At the same time he was writing fiction, he worked with the American Socialist Worker’s Party and once handcuffed himself to the building of The New York Times to protest their refusal to publish his articles. He was eventually fired from “Novoye Russkoye Slovo, and in 1980 Limonov moved to France, where he became close to the leaders of the French Communist Party, who were instrumental in helping him get French citizenship in 1987.
However, as soon as the Soviet Union collapsed, Limonov arranged for Russian citizenship and moved back to Moscow. Although he continued to write, both articles for the Russian press — and some in intentionally terrible English for “The eXile”— and fiction, he was more involved in politics, professing an odd, for Russia, mix of left and right. While he attended every protest against state impingement of the right to assembly and joined forces with Gary Kasparov to march in anti-governmental demonstrations in Moscow 2006-2008, he founded the right-wing, nationalist National Bolshevik Party and then, after it was disbanded under court order, the Other Russia party.
Limonov stood with the Serbs and was filmed shooting a machine gun at the Bosnians in the war in former Yugoslavia, supported the Abhazians in their war against Georgia, and took the side of the Pridnestrovian Moldavian Soviet Socialist Republic against Moldova. He supported the Berkut officers who shot and killed protesters on the Maidan in 2013 and strongly supported both the annexation of Crimea and the war for separatism in the Donbass. He was arrested for arms possession and served a few months of a four-year sentence before being released on parole.
It is no wonder that Russian social media has been filled with heated arguments about Limonov and his legacy. Many people recalled the young Limonov and the incredible impression that “It’s Me, Eddie” made on them. Film critic Anton Dolin wrote that Limonov “was a great Russian writer — there are few, if any, like him.,” to which Maxim Pavlov, head of the cinema program of the Tretyakov Gallery, replied, “He was scum, ordinary scum…”
On her Facebook page, writer Liudmila Petrushevskaya noted that despite his despicable behavior, “We will never forget that flash of joy that readers felt with ‘It’s Me, Eddie’.” Poet Lev Rubenstein recalled liking Limonov’s early poetry, but not liking the man. “He reminded me of a little boy who locked himself in the toilet to scare his grandmother, and then his grandmother went out and the little boy had to sit there in the locked toilet.”
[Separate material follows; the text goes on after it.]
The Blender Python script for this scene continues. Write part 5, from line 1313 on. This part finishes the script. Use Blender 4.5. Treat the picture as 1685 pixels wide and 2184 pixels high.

The photographer Eduard Gladkov recalled meeting Limonov in the 1970s. “One morning on the way to work I met Limonov near my house. He’d come out of the next-door entrance, got into my car and started chatting away, saying he didn’t care where he went… he said he’d spent the night in a stranger’s apartment… and when he woke up, no one was there, so he left. He sounded very drunk as he told me this. I got worried and asked if he locked the door. He answered me, completely sober, “Of course, I locked it! Do you take me for an idiot?” And I suddenly realized that it was all a game, a game he played for himself, I suspect. He probably found it easier to write that way. Maybe some of those episodes from his later fiery life were a game, too?”
He will be buried in a private ceremony in Moscow.